In its 68-page quarterly monetary policy report, the Reserve Bank of Australia (RBA) also noted that recent aggressive easing by the Bank of Japan could keep the local currency higher than warranted by domestic conditions.
The central bank reiterated that the record low 2.5 percent cash rate was appropriate and kept its pledge for a period of stability in rates.
"The very accommodative monetary policy settings will continue to provide support to demand and help growth to strengthen, in time," the RBA said, adding inflation is expected to be consistent with its 2-3 percent target over the next two years. "On present indications, the most prudent course is likely to be a period of stability in interest rates."
The RBA has left the cash rate unchanged for over a year, expecting low borrowing costs to help underpin rising housing activity and home prices, which in turn should support consumption.
In time, this should encourage business investment in the non-mining sector and help offset a fading mining boom.
The central bank's forecasts for GDP growth were unchanged from the previous statement. It expected the economy to grow at 2.5 percent in 2014, picking up to 2.5-3.5 percent next year, then speeding up to 2.75-4.25 percent by 2016.
It saw underlying inflation running at 2.25 percent this year and 2.25-3.25 percent next year. It lifted its 2016 forecast to 2.25-3.25 percent versus 2-3 percent previously.

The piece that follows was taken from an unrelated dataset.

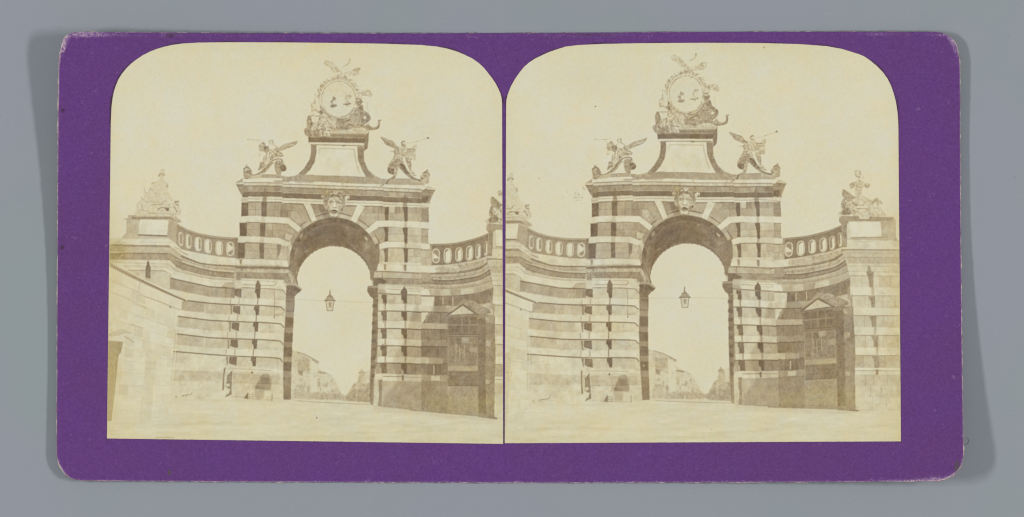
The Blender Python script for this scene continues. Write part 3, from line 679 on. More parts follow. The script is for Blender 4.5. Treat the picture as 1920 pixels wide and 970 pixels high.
    for y in (690, 710, 728): S([(278, y), (322, y + 3)], 8, 190, .9, sm=False); S([(278, y + 8), (322, y + 11)], 5, 140, .8, sm=False)
    S("275,680 272,742", 5, 130); S("320,685 322,742", 4, 140); S("502,700 498,760", 10, 158, .9); S("120,722 190,718 235,730", 4, 150, .6); S("330,745 490,752 500,760", 5, 170, .7)
    g.dots("145,600 210,590 140,640", 8, 140, .6)
    # jamb in shade at the left of the opening
    F(410, 510, 5)
    P("640,100 722,102 785,165 740,200 712,232 712,320 700,440 690,560 685,700 680,900 676,1198 608,1198 604,900 612,600 628,400 632,200", 136, 7)
    for y0, y1, t in ((290, 360, 144), (375, 425, 158), (430, 520, 128), (520, 570, 150), (570, 660, 122), (655, 700, 150), (705, 790, 122), (795, 840, 154), (845, 925, 120), (930, 985, 152)):
        k = (y0 - 290) / 700; P([(634 - 30 * k, y0), (710 - 32 * k, y0 + 4), (706 - 32 * k, y1 + 6), (632 - 30 * k, y1)], t, 6, al=.85)
    P("608,990 680,985 676,1198 608,1198", 138, 6, al=.8)
    P("632,125 650,102 722,104 785,165 775,172 715,130 660,125", 168, 6); P("630,135 715,132 772,178 740,200 725,190 640,160", 122, 6); S("650,108 722,110 775,160", 4, 190, .6, sm=False); P("632,170 700,180 735,205 712,232 632,225", 128, 6); S("648,225 710,228", 4, 152, .5)
    # ---------------- gateway: lower storey, right pier
    F(670, 480, 5)
    P("130,142 600,90 600,1450 400,1425 235,1415 150,1410 130,1395 120,1160 130,850 148,700 148,440 150,400 120,380 92,330 98,282 145,280 120,215 128,140", 182, 5)
    P("205,60 250,58 600,66 600,90 195,80", 205, 4)
    P("30,-30 90,20 120,90 130,142 195,135 203,85 208,20 210,-60 200,-120 150,-100", 138, 7)
    P("195,72 600,90 740,100 720,158 480,152 280,142 180,140", 208, 3); S("195,72 270,78 430,82 600,92", 4, 178, .7, sm=False); P("248,76 272,80 270,135 250,130", 156); P("432,82 460,84 458,145 440,140", 150)
    P("130,140 280,143 480,153 600,160 600,168 480,162 280,152 132,150", 140, 5); P("132,152 280,155 600,170 600,212 280,208 140,205", 180, 9); S("140,208 280,210 600,218", 6, 128, .9, sm=False); P("145,212 600,222 600,272 270,262 160,268", 156, 10)
    P("120,150 160,152 150,235 120,215", 140, 6); P("150,210 190,205 230,215 280,240 260,262 200,260 190,280 150,280", 124, 6); S("236,150 234,205", 5, 120, .8); g.dots("500,165 520,170 570,172 560,165", 14, 130, .5)
    P("200,262 262,275 270,320 262,360 200,350", 186, 6); P("200,310 262,318 262,352 200,350", 170, 5)
    P("262,275 420,280 465,290 630,298 600,330 600,362 280,352 262,320", 207, 3); S("270,290 425,296", 4, 165, .8, sm=False); S("272,310 420,318", 5, 145, .85, sm=False); S("462,306 600,314", 4, 150, .8, sm=False); S("470,328 600,334", 5, 160, .8, sm=False)
    P("595,335 615,310 668,312 682,372 598,368", 211, 2)
    S("195,352 280,356 600,372 720,378", 7, 122, .9, sm=False)
    P("405,340 420,315 432,300 440,282 450,300 465,320 470,350 465,362 410,360", 122, 5)
    rows = [(368, 448, 191), (524, 608, 193), (686, 776, 192), (848, 940, 190), (1010, 1108, 164)]
    for k, (y0, y1, t) in enumerate(rows):
        d = -3.5 * k
        P([(195 + d, y0 - 6), (232 + d, y0 - 6), (232 + d, y1), (190 + d, y1)], t, 5); P([(228 + d, y0 - 6), (276, y0 - 4), (276, y1), (240 + d, y1), (240 + d, (y0 + y1) / 2), (225 + d, (y0 + y1) / 2 - 20)], 128, 8)
        B(276, y0, 412, y1, t, 1 if k else 2, 1, 3, 5); P([(412, y0), (466, y0), (464, y1), (436, y1), (430, (y0 + y1) / 2 + 15), (412, (y0 + y1) / 2)], 122, 7); B(466, y0 + 3, 598, y1 + 4, t - 8, 1 if k % 2 else 2, 1, 4, 6)
    for k, (a, b) in enumerate(((450, 512), (612, 676), (780, 838), (946, 1000))):
        d = -4 * k
        P([(192 + d, a), (262, a), (460, a + 2), (600, a + 10), (600, b + 12), (460, b + 4), (270, b), (185 + d, b + 14), (178 + d, b - 20)], 208, 3)
        S([(176 + d, b + 22), (190 + d, b + 6), (272, b + 4), (462, b + 8), (600, b + 18)], 8, 120, .95, sm=False); S([(262, a), (262, b)], 14, 150, .8, sm=False); S([(452, a), (450, b)], 18, 158, .75, sm=False)
    g.dots("262,455 240,832 245,620", 12, 112, .8); S("262,455 245,470 262,600 240,625", 3, 150, .7)
    F(670, 620, 5)
    P("155,410 240,402 420,412 600,418 600,478 240,470 235,462 160,455", 205, 3); S("245,430 415,434", 6, 120, .85, sm=False); S("440,436 600,440", 5, 140, .7, sm=False); P("415,420 438,420 432,470 418,468", 140)
    P("240,472 600,482 600,745 370,728 235,715", 176, 7); S("240,550 600,552", 3, 158, .6, sm=False); P("150,455 205,462 190,560 210,600 185,705 148,708 150,560", 196, 6); P("200,465 236,460 228,715 190,708 205,600", 150, 8); g.dots("180,680 160,620 175,640", 10, 150, .7)
    P("372,680 470,690 470,725 372,722", 178, 6); S("372,725 500,738", 6, 150, .8); g.dots("615,735", 9, 110, .8)
    # dark jamb edge of the right pier and impost
    F(670, 480, 5)
    P("148,400 195,400 192,700 188,850 160,1000 150,1160 120,1395 130,850 140,700 148,440", 140, 7)
    P("150,440 150,400 192,400 188,1000 160,1100 150,1400 122,1395 118,1180 130,850 138,700", 138, 7, al=.7)
    for y in range(450, 1160, 82): P([(142 - (y - 450) * .02, y), (184 - (y - 450) * .03, y), (184 - (y - 450) * .03, y + 34), (138 - (y - 450) * .02, y + 34)], 120 if y % 164 else 152, 6, al=.7)
    P("98,282 190,278 195,390 150,402 118,378 92,330", 134, 7); P("100,284 188,280 190,300 102,302", 160, 5); S("95,330 140,345 190,345", 5, 110, .6)
    # diagonal shade over the right pier and bay
    M("738,372 722,385 700,500 640,600 600,640 598,560 572,440 545,470 500,575 470,690 440,780 400,860 335,945 330,1010 380,1175 250,1330 235,1420 850,1480 870,800 870,560 850,500", .90, soft=1.6)
    F(430, 330, 5); S("890,620 890,620", 1, 150)

    # ---------------- curve of inscription attic above the cornice
    g.cur = ATTIC; F(570, 220, 5)
    P("40,235 66,262 66,330 50,400 0,480 -60,540 -110,568 -185,572 -200,592 -300,596 -300,600 150,605 500,625 1140,640 1140,640 1100,600 960,590 870,585 830,560 780,582 720,575 660,545 600,490 565,410 560,320 600,290 610,130 600,120 600,60 30,60", 168, 7)
    P("66,265 118,262 120,330 100,420 60,490 10,540 -60,560 -60,540 0,480 50,400 66,330", 144, 8); S("60,400 105,430", 5, 120); S("20,470 60,500", 5, 120, .8)
    P("500,275 560,280 560,400 600,500 650,560 640,580 580,560 540,480 505,380", 150, 8); S("500,375 560,378", 5, 120, .8); S("520,440 575,430", 4, 125, .8)
    P("-100,565 0,545 180,560 480,565 590,570 700,600 700,620 150,605 -180,596", 162, 6)
    for x in (95, 175, 255, 350, 420, 510, 620): S([(x, 562), (x, 605)], 3, 142, .7, sm=False)
    P("118,262 500,272 500,300 505,400 540,490 582,560 500,558 400,550 95,545 90,540 12,542 60,490 100,420 118,330", 209, 3)
    S("150,292 470,300 472,330 490,430 520,520", 9, 178, .8, sm=False); S("148,292 140,340", 7, 184, .7); P("152,300 462,308 466,400 510,525 90,520 120,430 150,340", 210, 3)
    S("12,545 95,542 98,549 500,560 508,566 582,562", 6, 150, .85, sm=False); M("250,420 350,425 345,485 255,475", 1.0, soft=3, yel=.5)
    # cap of the attic
    P("5,110 30,95 40,140 600,150 606,200 596,290 568,315 565,265 45,245 40,200", 152, 8); P("50,160 600,170 600,205 60,200", 150, 7)
    P("100,125 610,120 606,150 250,148 60,140", 186, 9); S("250,150 600,152", 7, 202, .7, sm=False); S("50,170 160,165 380,175 600,178", 6, 130, .8, sm=False)
    P("45,190 565,200 565,240 48,232", 126, 7); P("565,180 608,140 604,230 590,290 568,310", 136, 6)
    P("48,236 560,244 562,262 50,252", 204, 3); S("60,258 540,268", 5, 140, .8, sm=False); S("360,268 380,270", 10, 130, .7)
    # scroll plinths left and right
    F(455, 250, 10); P("345,770 640,775 650,845 350,840", 170, 6); S("380,775 640,782", 9, 140, .8, sm=False); S("460,780 460,838", 5, 145, .7)
    P("160,790 360,740 350,840 140,840", 184, 5)
    F(710, 250, 10); P("190,855 600,855 600,915 180,905", 170, 7); S("310,855 575,858", 10, 135, .8, sm=False); g.dots("440,890", 36, 150, .7); P("590,840 800,880 790,935 590,915", 180, 6); S("590,860 590,915", 6, 140, .8)
    S("195,870 160,910 140,940", 16, 130, .8)
    # marks along the ledge (worn, illegible lettering)
    F(430, 330, 5); g.cur = GATE
    for i, x in enumerate(range(425, 785, 13)):
        if 560 < x < 610: continue
        y = 50 + (x - 425) * .03; S([(x, y - 7), (x + g.rng.uniform(-2, 2), y + 7)], 5, 135, .75, sm=False)
        if i % 2: S([(x, y + g.rng.uniform(-6, 6)), (x + 9, y + g.rng.uniform(-6, 6))], 4, 140, .7, sm=False)
    F(640, 330, 5); g.dots("12,76 385,88 370,92 395,84", 12, 130, .8); g.dots("335,92 410,98", 8, 150, .7); S("440,40 425,75", 10, 130, .8)

    # ---------------- lantern on its wire
    g.cur = LANT; F(400, 480, 3.234)
    S("435,262 560,267 660,272 740,274 860,280 975,284", 2.2, 176, .8, sm=False, own=True); S("365,355 430,345", 3, 160, .7)
    S("780,300 880,345 1000,385", 1.8, 196, .6, sm=False)
    P("706,205 710,206 712,240 740,268 738,275 674,276 674,268 700,240", 162, 8)
    S("708,206 707,240", 3, 140, 1, own=True); P("684,250 700,238 716,238 732,256", 150); S("674,271 740,273", 6, 142, 1, sm=False, own=True); S("690,252 725,254", 4, 170, .6)
    P("682,278 732,278 724,334 688,332", 196, 6); S("683,278 690,332", 4.5, 142, .9, sm=False); S("731,278 723,332", 4.5, 142, .9, sm=False); S("689,332 724,333", 4, 140, .9, sm=False); P("698,282 716,282 714,310 702,310", 160, 6); S("696,312 718,312", 3, 165, .7)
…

The RBA said despite the recent depreciation of the local dollar, it remained above most estimates of fundamental value, particularly in the face of big falls in key commodity prices.
"A lower exchange rate would help to achieve more balanced growth in the economy," the RBA said.
However, it noted the Bank of Japan's plan to expand its already massive stimulus program and moves by Japanese pension funds to increase holdings of foreign assets might result in capital flows that could "hold the Australian dollar at a higher level than real economic fundamentals would imply".
On the Chinese property market, the RBA warned that a very large and protracted decline would likely hit demand for Australia's exports of bulk commodities and the prices received for them.
"If growth of Chinese steel production was to weaken a lot further, without accompanying cuts to iron ore and coking coal production globally, further commodity price falls may eventuate. This would have implications for the revenue of Australian miners," it said.
In such an event, higher-cost Australian miners could be forced to close unprofitable mines, especially in the coal industry, leading to lower exports than otherwise.
The RBA noted that while Chinese authorities have taken some action recently to support activity in the property market, it remained to be seen if these action will be enough to avoid a protracted slump.